John's 21F830 Page

Global Culture

In the Fall of 1995 I took a class called Global Culture. This WEB page is an attempt to display some interesting things that came of the class.

We wrote two small papers for the class both of which are posted below. We also completed a project, which is documented with both a standard paper and via hypertext. The papers deal with issues of how global culture is defined and used by me, a western industrialized citizen.

  • My first paper: A reflection on Levi-Strauss' words

    Levi-Strauss commented that the world's natural untouched places were gone, and that industrialized society was turning all cultures were being homogenized into a drab boring society. Are all cultures really turning into one culture? He suggests that we are bored with out own mono-culture.

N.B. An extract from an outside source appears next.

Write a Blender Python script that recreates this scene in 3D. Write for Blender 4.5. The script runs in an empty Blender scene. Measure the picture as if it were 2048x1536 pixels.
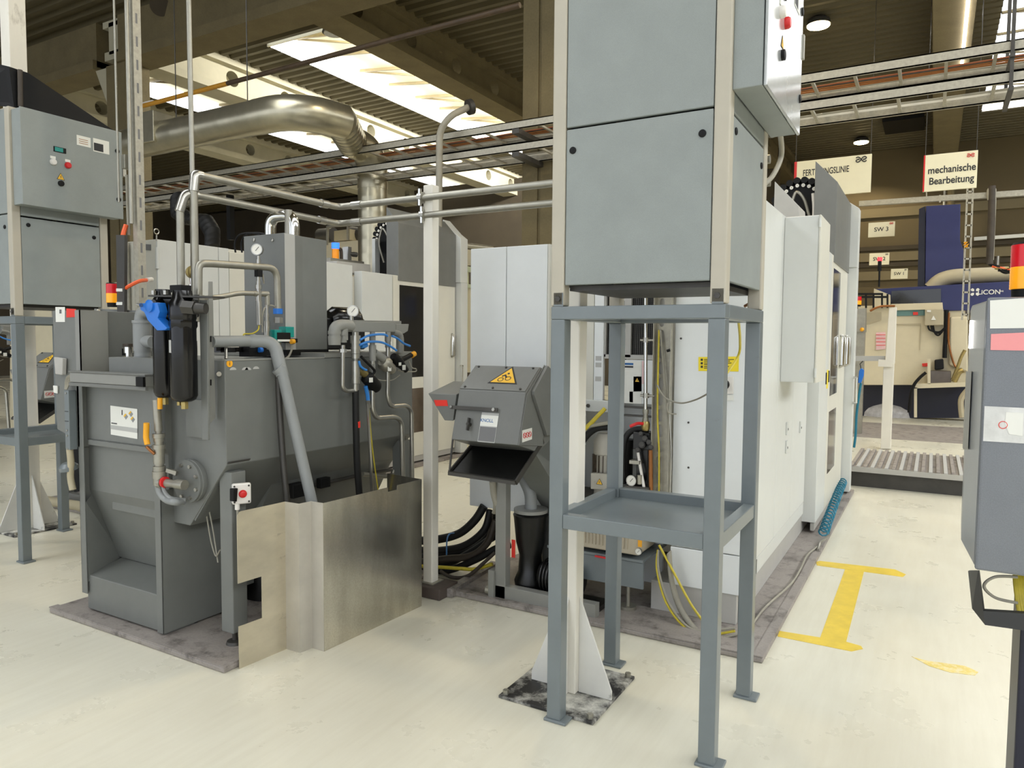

And because of that we consume the *real* culture of the primitive people through travel literature. I see a different reason for the obsession of the primitive.

  • My second paper: Global Politics and the Sex Trade

    Dennis O'Rourke, "Good Woman of Bangkok" and Mira Nair, "Indian Caberet" both made movies about the sex trade in third world countries. But thats where the two films depart. Take a look at this comparison for a detailed look at the two films and a discussion of the subject matter.

  • My third paper : The Discovery Channel, Exploring the World Through the Cathode Ray Tube

    This paper details the way in which the Discovery Channel follows in the footsteps of another popular scienctific organization, "National Geographic", and substitutes entertainment for educational material on its show. It also offers reasons as to why the Discovery Channel must do what it does.

    One of my class mates (sorry Susan) did a piece on the changing views of National Geographic. She documents how the magazine has gone from showing primitives as a group of dangerous maniacs to caretakers of paradise. My project attempts to explain the infatuation of the west with the primitive and how this distorts our view of people living outside industrialized society.